Riley Keough and Gina Gammell’s stellar debut, starring many first-time actors, takes a deadpan look at a Lakota-Sioux reservation in South Dakota.

By Amy Nicholson

The Pine Ridge Reservation in South Dakota, home to the Lakota-Sioux, has one of the highest poverty rates and shortest life expectancies in the United States. Over 80 percent of adults are unemployed. “War Pony,” a stellar debut from Riley Keough and Gina Gammell, written in collaboration with two of its residents, Franklin Sioux Bob and Bill Reddy, has every right to be a furious tragedy.

Instead, it’s a slacker comedy that swaps punchlines for laid-back, lived-in absurdities. The jokes land so feather-light you’re not sure if you should laugh. Likewise, the characters barely register the film’s larger social criticisms — they just take their lumps and get on with things.

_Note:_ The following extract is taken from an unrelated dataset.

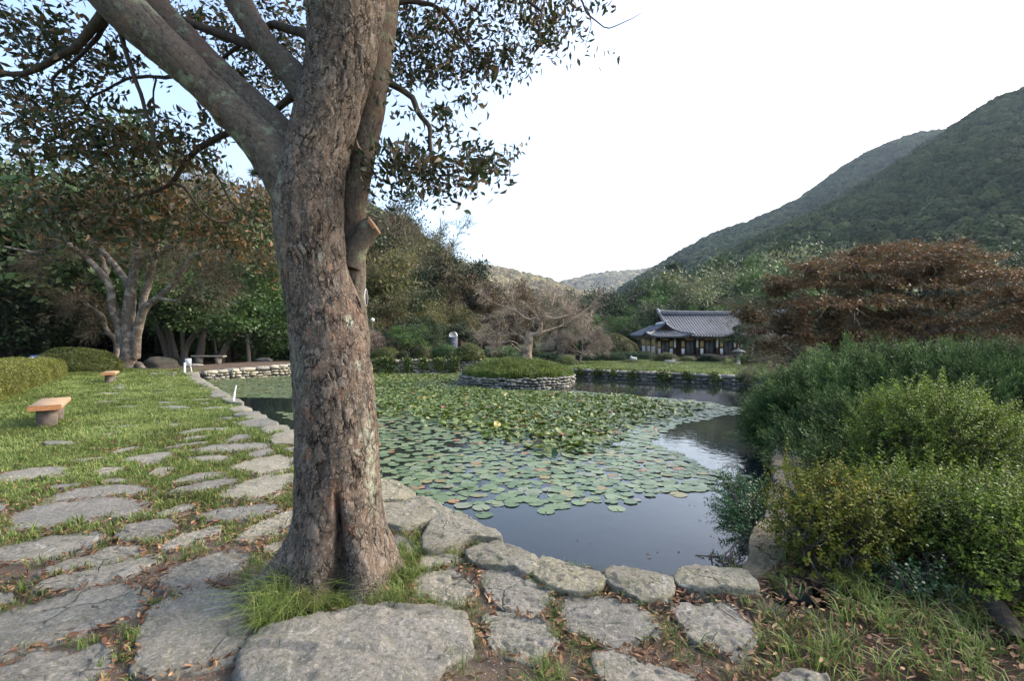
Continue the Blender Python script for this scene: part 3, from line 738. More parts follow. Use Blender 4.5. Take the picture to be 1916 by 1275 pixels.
EDGES = [
 (A_, [(1490,655),(1560,630),(1660,620),(1740,650),(1720,672),(1560,676)]),
 (A_, [(1640,684),(1700,668),(1800,668),(1812,690),(1700,718),(1650,704)]),
 (A_, [(1695,742),(1760,702),(1860,692),(1905,740),(1880,778),(1720,775)]),
 (A_, [(1780,812),(1860,788),(1925,785),(1930,820),(1830,830)]),
 (A_, [(1530,614),(1600,585),(1660,600),(1680,620),(1580,624)]),
 (A_, [(1440,558),(1520,540),(1580,560),(1560,572),(1460,577)]),
 (A_, [(1470,592),(1540,572),(1620,575),(1630,590),(1490,602)]),
 (A_, [(1320,472),(1380,448),(1440,470),(1430,482),(1330,487)]),
 (A_, [(1390,495),(1440,485),(1500,500),(1530,522),(1440,519)]),
 (C_, [(770,70),(860,95),(940,150),(900,185),(760,195),(650,190),(660,90)]),
 (C_, [(765,205),(880,190),(960,165),(1080,210),(1160,262),(1040,300),(870,340),(790,320),(690,300),(690,215)]),
 (C_, [(1000,400),(1060,300),(1150,265),(1240,290),(1320,345),(1400,370),(1415,405),(1250,400),(1180,440),(1060,470),(1010,460)]),
 (C_, [(1245,480),(1290,450),(1420,425),(1520,460),(1620,510),(1610,570),(1540,590),(1480,560),(1310,545),(1265,520)]),
 (D_, [(0,620),(50,555),(200,590),(400,650),(420,690),(350,740),(220,750),(100,720),(10,660)]),
 (D_, [(430,630),(490,612),(640,640),(820,680),(830,740),(790,790),(640,800),(520,740),(450,700)]),
 (D_, [(860,660),(900,620),(1100,615),(1250,635),(1330,700),(1340,750),(1200,745),(1000,740),(880,710)]),
 (F_, [(80,660),(140,560),(135,460),(170,400),(240,350),(340,370),(380,440),(330,560),(220,650)]),
 (F_, [(220,350),(240,290),(370,300),(400,360),(290,350)]),
 (F_, [(235,280),(250,190),(290,140),(400,150),(390,230),(360,290)]),
 (F_, [(268,132),(290,70),(390,90),(390,140)]),
]
FLAG_XY = []
flag_zs = {}
rg = np.random.default_rng(31)
for n, (cr, pts) in enumerate(FLAGS):
    poly = crop(*cr, pts, 0.03)
    big = n == 57
    d = np.mean([p[1] for p in poly])
    FLAG_XY.append([(p[0], p[1]) for p in poly])
    top = (0.075 if big else 0.028 + 0.010 * rg.random()) - (0.012 if d > 7 else 0)
    V, Q, T = slab(poly, top, 0.16, n + 1, rings=22 if d < 4.0 else (13 if d < 5.5 else 6), per=0.024 if d < 4.0 else (0.035 if d < 5.5 else 0.07), rough=1.2 if big else 1.0, big=1.6 if big else (1.2 if d < 4 else 0.8), crown=0.035 if big else 0.004)
    mk('flagstone', V, [Q, T], M['flag'], path, smooth=True)
edgeset = []
edge_wall = empty('pond_edge_wall', (0, 3.2, -0.3))
tag(edge_wall, 'rough boulder edging round the near corner and left side of the pond', 'stone edging', kind='thing')
inv = Vector(edge_wall.location)
def edge_stone(poly, top, skirt, seed, mat='edge', **kw):
    V, Q, T = slab(poly, top, skirt, seed, nz=1, **kw)
    V = V - np.array(inv)
    FLAG_XY.append([(p[0], p[1]) for p in poly])
    return mk('stone', V, [Q, T], M[mat], edge_wall, smooth=True)
for n, (cr, pts) in enumerate(EDGES):
    poly = crop(*cr, pts, 0.04)
    d = np.mean([p[1] for p in poly])
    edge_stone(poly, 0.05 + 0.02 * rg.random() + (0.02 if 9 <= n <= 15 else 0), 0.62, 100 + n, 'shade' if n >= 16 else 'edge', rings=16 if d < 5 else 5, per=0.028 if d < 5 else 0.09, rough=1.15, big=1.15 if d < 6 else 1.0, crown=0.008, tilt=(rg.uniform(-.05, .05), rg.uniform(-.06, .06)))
# the rest of the left edge, running away to the far corner, and of the right edge behind the juniper
def run_edge(A, B, wid, ln, seed, inward):
    r = np.random.default_rng(seed); A = np.array(A); B = np.array(B); L = np.linalg.norm(B - A); u = (B - A) / L; nrm = np.array([-u[1], u[0]]) * inward
    s = 0.0
    while s < L - 0.1:
        l = min(ln * r.uniform(0.7, 1.4), L - s); w = wid * r.uniform(0.8, 1.3)
        a = A + u * (s + 0.015); b = A + u * (s + l - 0.015)
        j = lambda: r.uniform(-0.05, 0.05, 2)
        poly = [a + j() * .5 - nrm * 0.03, (a + b) / 2 - nrm * 0.05 + j() * .6, b + j() * .5 - nrm * 0.03, b + nrm * w * 0.8 + j(), (a + b) / 2 + nrm * w + j(), a + nrm * w * 0.85 + j()]
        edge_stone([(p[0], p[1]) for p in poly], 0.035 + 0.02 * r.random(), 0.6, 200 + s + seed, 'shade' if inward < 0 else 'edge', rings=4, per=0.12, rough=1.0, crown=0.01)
        s += l
run_edge((-7.5, 12.75), (-8.6, 14.2), 0.42, 0.55, 1, 1)
run_edge((-8.6, 14.2), (-12.9, 19.8), 0.42, 0.6, 2, 1)
run_edge((-12.9, 19.8), (-15.4, 23.5), 0.45, 0.65, 3, 1)
run_edge((3.05, 5.6), (5.2, 9.0), 0.30, 0.55, 4, -1)
run_edge((5.2, 9.0), (12.0, 19.6), 0.5, 1.0, 5, -1)
# backing of rubble under the near edges, seen only from other places
mb = MB()
for k in range(len(POND)):
    a = np.array(POND[k]); b = np.array(POND[(k + 1) % len(POND)])
    L = np.linalg.norm(b - a); u = (b - a) / L; nn = np.array([-u[1], u[0]])   # outline is counter-clockwise? push outward
    mid_ = (a + b) / 2
    if inside(POND, np.array([mid_[0] + nn[0] * .1]), np.array([mid_[1] + nn[1] * .1]))[0]: nn = -nn
    zt = -0.05
    if b[1] > 24.4 and a[1] > 24.4 and (a[0] < 1): zt = 0.0
    s = int(L / 0.4) + 1
    for q in range(s):
        c = a + u * L * (q + .5) / s + nn * 0.24
        mb.box((c[0] - inv[0], c[1] - inv[1], (zt - 1.2) / 2 - inv[2]), (L / s / 2 - 0.012, 0.10, (zt + 1.2) / 2), math.atan2(u[1], u[0]))
bk = mb.build('rubble', M['wall'], edge_wall); bk['kind'] = 'stuff'

# further scattered flagstones under the turf towards the far end
r = np.random.default_rng(77); placed = [np.mean(p, 0) for p in FLAG_XY]
tries = 0; cnt = 0
while cnt < 150 and tries < 14000:
    tries += 1
    y = r.uniform(7.5, 24.0); xe = np.interp(y, [7.85, 10.5, 14.2, 19.8, 23.6], [-3.5, -5.7, -8.6, -12.9, -15.5])
    x = xe - r.uniform(0.7, 3.0 + (y - 7) * 0.05)
    if y > 21 and r.random() < 0.3: pass
    q = np.array([x, y])
    if min(np.linalg.norm((q - p) * np.array([0.72, 1.0])) for p in placed) < 0.60: continue
    placed.append(q); cnt += 1
    w, h = r.uniform(0.22, 0.50), r.uniform(0.12, 0.27)
    a = np.arange(8) / 8 * 2 * math.pi
    ang = r.uniform(-0.4, 0.4)
    ex = np.cos(a) * w * r.uniform(0.8, 1.15, 8); ey = np.sin(a) * h * r.uniform(0.8, 1.15, 8)
    poly = [(x + ex[k] * math.cos(ang) - ey[k] * math.sin(ang), y + ex[k] * math.sin(ang) + ey[k] * math.cos(ang)) for k in range(8)]
    FLAG_XY.append(poly)
    V, Q, T = slab(poly, 0.040 + ground_z(x, y), 0.12, 300 + cnt, rings=3, per=0.12, rough=0.8)
    mk('flagstone', V, [Q, T], M['flag'], path, smooth=True)

# ---------------------------------------------------------------- stone walls: courses of separate stones
def wall_stone_mesh(r):
    """one rough block about 1 x 1 x 1, 26 points"""
    g = np.array([[x, y, z] for z in (-1, 0, 1) for y in (-1, 0, 1) for x in (-1, 0, 1)], float)
    n = np.linalg.norm(g, axis=1, keepdims=True)
    V = g * np.where(n > 1.5, 0.80, np.where(n > 1.2, 0.92, 1.0)) * 0.5
    V = V + r.uniform(-0.07, 0.07, V.shape)
    idx = lambda x, y, z: z * 9 + y * 3 + x
    Q = []
    for a in range(2):
        for b in range(2):
            Q += [[idx(a, b, 0), idx(a, b + 1, 0), idx(a + 1, b + 1, 0), idx(a + 1, b, 0)], [idx(a, b, 2), idx(a + 1, b, 2), idx(a + 1, b + 1, 2), idx(a, b + 1, 2)],
                  [idx(a, 0, b), idx(a + 1, 0, b), idx(a + 1, 0, b + 1), idx(a, 0, b + 1)], [idx(a, 2, b), idx(a, 2, b + 1), idx(a + 1, 2, b + 1), idx(a + 1, 2, b)],
                  [idx(0, a, b), idx(0, a, b + 1), idx(0, a + 1, b + 1), idx(0, a + 1, b)], [idx(2, a, b), idx(2, a + 1, b), idx(2, a + 1, b + 1), idx(2, a, b + 1)]]
    return V, np.array(Q)
SM = {}
for mname in ('wall', 'wallw', 'edge'):
    SM[mname] = []
    for k in range(7):
        V, Q = wall_stone_mesh(np.random.default_rng(500 + k)); SM[mname].append(mesh_data('stone', V, Q, [M[mname]], True))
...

As Sioux Bob told The Associated Press shortly before “War Pony” won the Caméra d’Or at Cannes, “All this outlandish stuff you see in the movie, that was Tuesday.”

The story follows 23-year-old Bill (Jojo Bapteise Whiting), who has fathered two toddlers with two women, one of whom he has left languishing in jail for lack of a $400 bail. “I don’t have time for this,” Bill huffs. In truth, he’s got nothing but time. The whole film, in fact, exists in a temporal blur, the kind of sunny, shiftless inertia where it’s unclear if the Halloween decorations were put up early or never put away at all.

Bill has no prospects on the yawning horizon other than a vague scheme to sell purebred poodles. (He doesn’t even own a dog.) And then there’s 12-year-old Matho (LaDainian Crazy Thunder), who is stoked to start hawking his father’s meth. (“Pleasure doing business with you and your donkey!” he beams at a customer.)

The queasy truth is that Bill is more concerned about his hypothetical puppies than his actual children, but Whiting, sporting his own tattoos, holds the camera’s attention so effortlessly that we’re rooting for him anyway. The audience likes him better than every other character does, including his exes who’ve moved past exasperation to apathy. Whether Bill is a villain or a victim depends on his framing — and “War Pony” refuses to take a side.

Here, opposites coexist. Horses share the street with beat-up junkers. Lakota elders chant blessings over conked-out party girls. Kids adorn ball caps with eagle quills while trap music harmonizes with buzzing crickets. Above all, the community, played almost entirely by first-time actors, is quite literally a supportive tribe, even as the families and homes within it fall apart, reconfigure themselves, and fall apart again.

None of this seems funny, but as seen through Bill’s deadpan gaze, it is, such as when he goes off the reservation and crosses paths with a wealthy housewife who cheerily asks, “So you got any holiday plans this year?” And whenever the film seems uncertain of its next move, a bison or deer shows up onscreen — a magician’s distraction disguised as symbolism — that is, until the last sequence, when an animal-centric prank rewrites a page of American history.

War Pony
Rated R for underage drinking, drug use, cursing and carousing. Running time: 1 hour 55 minutes. In theaters.